2008年8月14日木曜日

Reality in Japanese small & medium companies

As reported in this Blog on Aug. 01, Japanese machine tool maker, Horkos, was raided by Police under the violation of export control law.
They are allegedly investigated the exportation of license required machine tool to South Korea without license. The machine tool is said to be license required item due to its high technical specification. The company recognized it, but they declared its technical specification falsely to Customs, with intention to skip the troublesome export licensing application, and expected to cut lead time of shipment. In addition, their products may be re-exported to North Korea or Iran.
Horkos has 665 employees and its sales turn over is 21 billions yen, according to their web site.
The result of police investigation is still uncertain.

This kind of violation case is actually commonly happens (and unfortunately will continue to happen) in Japan, especially for small or medium sized company.
I pick up some reasons why.

1) Complicated regulation and implementation
Japanese export control law is too complicated to fully understand, even for educated business people. In order to correctly understand and know what to do, people must understand the combination of Law, Order, ministerial order, notification and circulars from METI. These are written with "law words", therefore normal Japanese cannot understand what it states.

2) Resource shortage
As export control skill is very niche category, not many trained employees are available who understand export control law. Even for logistics manager, many are not familiar with export control. Big companies such as Toshiba, Cannon, Mitsubishi etc. have experts in-house, however small and medium companies don't have such human resource.
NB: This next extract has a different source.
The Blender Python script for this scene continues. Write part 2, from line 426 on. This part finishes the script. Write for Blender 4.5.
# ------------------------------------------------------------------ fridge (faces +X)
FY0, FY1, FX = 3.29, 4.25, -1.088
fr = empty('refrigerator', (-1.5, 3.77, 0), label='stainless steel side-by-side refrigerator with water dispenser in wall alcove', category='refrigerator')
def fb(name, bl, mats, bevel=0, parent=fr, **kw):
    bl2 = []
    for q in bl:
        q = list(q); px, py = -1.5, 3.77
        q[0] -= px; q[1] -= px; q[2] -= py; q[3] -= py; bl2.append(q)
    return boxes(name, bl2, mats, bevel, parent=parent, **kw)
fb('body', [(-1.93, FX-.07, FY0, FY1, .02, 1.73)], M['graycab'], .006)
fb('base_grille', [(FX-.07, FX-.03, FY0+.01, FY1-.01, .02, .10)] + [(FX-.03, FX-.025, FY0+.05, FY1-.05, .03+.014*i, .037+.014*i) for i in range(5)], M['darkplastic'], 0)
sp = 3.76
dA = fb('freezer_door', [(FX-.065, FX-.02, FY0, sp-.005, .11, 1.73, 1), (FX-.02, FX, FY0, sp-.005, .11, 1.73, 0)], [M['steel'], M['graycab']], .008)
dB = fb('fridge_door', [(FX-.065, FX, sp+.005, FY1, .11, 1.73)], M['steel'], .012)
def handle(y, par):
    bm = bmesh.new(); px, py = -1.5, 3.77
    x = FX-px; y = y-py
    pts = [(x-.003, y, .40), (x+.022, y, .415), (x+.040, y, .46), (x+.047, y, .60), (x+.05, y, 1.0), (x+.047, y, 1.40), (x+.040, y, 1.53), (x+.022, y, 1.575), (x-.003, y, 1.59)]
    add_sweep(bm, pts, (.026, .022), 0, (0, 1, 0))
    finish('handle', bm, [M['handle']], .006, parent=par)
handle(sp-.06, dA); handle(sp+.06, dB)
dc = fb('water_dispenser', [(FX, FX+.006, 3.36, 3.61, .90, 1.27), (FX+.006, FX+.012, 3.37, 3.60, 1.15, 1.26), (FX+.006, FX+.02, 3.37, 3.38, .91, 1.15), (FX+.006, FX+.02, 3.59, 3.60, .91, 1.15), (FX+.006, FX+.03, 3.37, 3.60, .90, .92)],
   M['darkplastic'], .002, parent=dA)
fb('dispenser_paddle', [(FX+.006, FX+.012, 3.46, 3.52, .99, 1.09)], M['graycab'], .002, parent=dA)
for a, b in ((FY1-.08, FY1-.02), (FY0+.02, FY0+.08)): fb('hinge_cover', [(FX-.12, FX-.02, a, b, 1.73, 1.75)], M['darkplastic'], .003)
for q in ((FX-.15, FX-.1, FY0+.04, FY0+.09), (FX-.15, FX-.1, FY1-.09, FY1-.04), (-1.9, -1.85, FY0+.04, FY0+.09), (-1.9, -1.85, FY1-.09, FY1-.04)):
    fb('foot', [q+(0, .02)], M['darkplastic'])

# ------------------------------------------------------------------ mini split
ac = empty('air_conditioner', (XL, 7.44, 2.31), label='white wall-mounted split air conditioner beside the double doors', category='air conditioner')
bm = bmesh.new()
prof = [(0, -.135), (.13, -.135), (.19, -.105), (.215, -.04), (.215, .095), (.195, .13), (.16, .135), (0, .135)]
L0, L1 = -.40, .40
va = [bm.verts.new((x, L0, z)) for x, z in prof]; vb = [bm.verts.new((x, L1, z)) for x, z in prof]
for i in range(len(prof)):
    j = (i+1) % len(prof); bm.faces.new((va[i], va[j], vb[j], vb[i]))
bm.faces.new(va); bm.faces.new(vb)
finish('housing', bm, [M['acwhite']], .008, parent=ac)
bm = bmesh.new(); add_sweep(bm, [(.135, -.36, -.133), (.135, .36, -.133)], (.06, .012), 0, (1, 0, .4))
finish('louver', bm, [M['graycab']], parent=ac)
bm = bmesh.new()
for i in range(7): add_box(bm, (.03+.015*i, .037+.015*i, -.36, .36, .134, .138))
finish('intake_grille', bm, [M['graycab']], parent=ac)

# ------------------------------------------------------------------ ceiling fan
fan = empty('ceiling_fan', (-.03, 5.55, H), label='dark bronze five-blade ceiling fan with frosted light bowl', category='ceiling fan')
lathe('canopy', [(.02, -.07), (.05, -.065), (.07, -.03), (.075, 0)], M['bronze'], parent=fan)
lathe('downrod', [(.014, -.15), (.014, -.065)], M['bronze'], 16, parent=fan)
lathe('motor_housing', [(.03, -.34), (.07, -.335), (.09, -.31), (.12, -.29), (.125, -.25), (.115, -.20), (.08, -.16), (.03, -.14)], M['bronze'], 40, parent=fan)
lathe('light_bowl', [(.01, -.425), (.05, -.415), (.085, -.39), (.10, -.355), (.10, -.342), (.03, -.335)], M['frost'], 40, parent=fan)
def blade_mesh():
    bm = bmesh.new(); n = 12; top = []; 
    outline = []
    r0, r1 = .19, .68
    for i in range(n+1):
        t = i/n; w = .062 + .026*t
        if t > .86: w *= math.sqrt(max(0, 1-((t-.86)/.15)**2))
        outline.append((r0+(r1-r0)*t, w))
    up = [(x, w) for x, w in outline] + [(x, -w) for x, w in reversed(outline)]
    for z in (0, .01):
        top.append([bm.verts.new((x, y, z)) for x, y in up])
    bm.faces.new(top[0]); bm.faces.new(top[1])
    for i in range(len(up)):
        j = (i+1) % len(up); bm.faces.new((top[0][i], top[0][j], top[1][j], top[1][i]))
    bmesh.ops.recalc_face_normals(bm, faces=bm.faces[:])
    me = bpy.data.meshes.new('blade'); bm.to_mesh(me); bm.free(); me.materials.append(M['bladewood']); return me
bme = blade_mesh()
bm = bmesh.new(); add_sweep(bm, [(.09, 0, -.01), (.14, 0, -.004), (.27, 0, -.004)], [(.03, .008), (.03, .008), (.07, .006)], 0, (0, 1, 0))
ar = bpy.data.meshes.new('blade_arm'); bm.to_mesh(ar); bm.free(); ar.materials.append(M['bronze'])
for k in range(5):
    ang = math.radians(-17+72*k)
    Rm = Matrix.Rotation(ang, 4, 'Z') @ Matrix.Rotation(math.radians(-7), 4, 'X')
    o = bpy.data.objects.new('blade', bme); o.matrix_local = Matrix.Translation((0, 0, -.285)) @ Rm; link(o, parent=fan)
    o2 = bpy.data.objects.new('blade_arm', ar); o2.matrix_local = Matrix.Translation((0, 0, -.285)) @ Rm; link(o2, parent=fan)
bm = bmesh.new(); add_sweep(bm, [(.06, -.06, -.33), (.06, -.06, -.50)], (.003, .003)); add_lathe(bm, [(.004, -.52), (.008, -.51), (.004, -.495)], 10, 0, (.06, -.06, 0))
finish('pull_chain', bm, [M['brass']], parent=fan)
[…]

3) Expensive advisory cost of CISTEC
There is official and public advisory organization in export control, such as CISTEC.
They offer advisory, training seminar, and books etc. to members companies.
However, the annual member fee is expensive, JPY800,000 (US$7,300) per company with its capital exceeding JPY100 millions, or JPY400,000 (US$3,600) for small companies with its capital below JPY100 millions. Small companies hesitate to be a member of CISTEC. Although CISTEC's service is available to non-members, the seminar fee and the books are priced as double of that of members. Currently, CISTEC members companies are only 338 as of August 1, 2008.

4) Classification difficulty
Much of operational difficulty is in classification of items, whether the items are required export license or not. The classification technique is relied on both technical knowledge and legal knowledge. Either one is not enough, definitely needs both area of knowledge and experience. There are not many engineers who has export control legal knowledge. In addition, basically METI don't touch the classification of items. I know in some countries government organizations take care of items classification, but in Japan, it is totally responsibility of exporter.
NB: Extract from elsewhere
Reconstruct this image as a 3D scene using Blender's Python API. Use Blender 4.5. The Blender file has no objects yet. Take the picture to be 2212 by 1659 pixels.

5) Export license application
When applying export license to METI, it takes much time. Maximum would be 90 days but basically in case by case. Not only the lead time, but documents preparation is troublesome. Exporter must prepare and submit a contract, a written pledge, or any other possible documents METI request. Such things motivate exporter to skip license application as much as possible. This circumstance is one of the reasons Horkos Corp. exported their items illegally. In addition, Yamazaki Mazak gave up building the new factory in India as reported in this Blog on Aug. 5. It is said they just gave up before applying export license to METI, possibly due to this reason.

6) Customer and business driven ethics
In Japan, business ethics are more in customer oriented (or sales oriented) than compliance. It is more important to expand business than to be compliant to law.
Such culture is more emphasized in small companies with slow economy, and especially in provincial companies where the economy is much worse than Tokyo area. Culture doesn't change soon. In addition, generally, sales managers have much more political power than operation guys in the organization. Sales logic and ethics tend to move the business to skip export license applicaiton or false classification.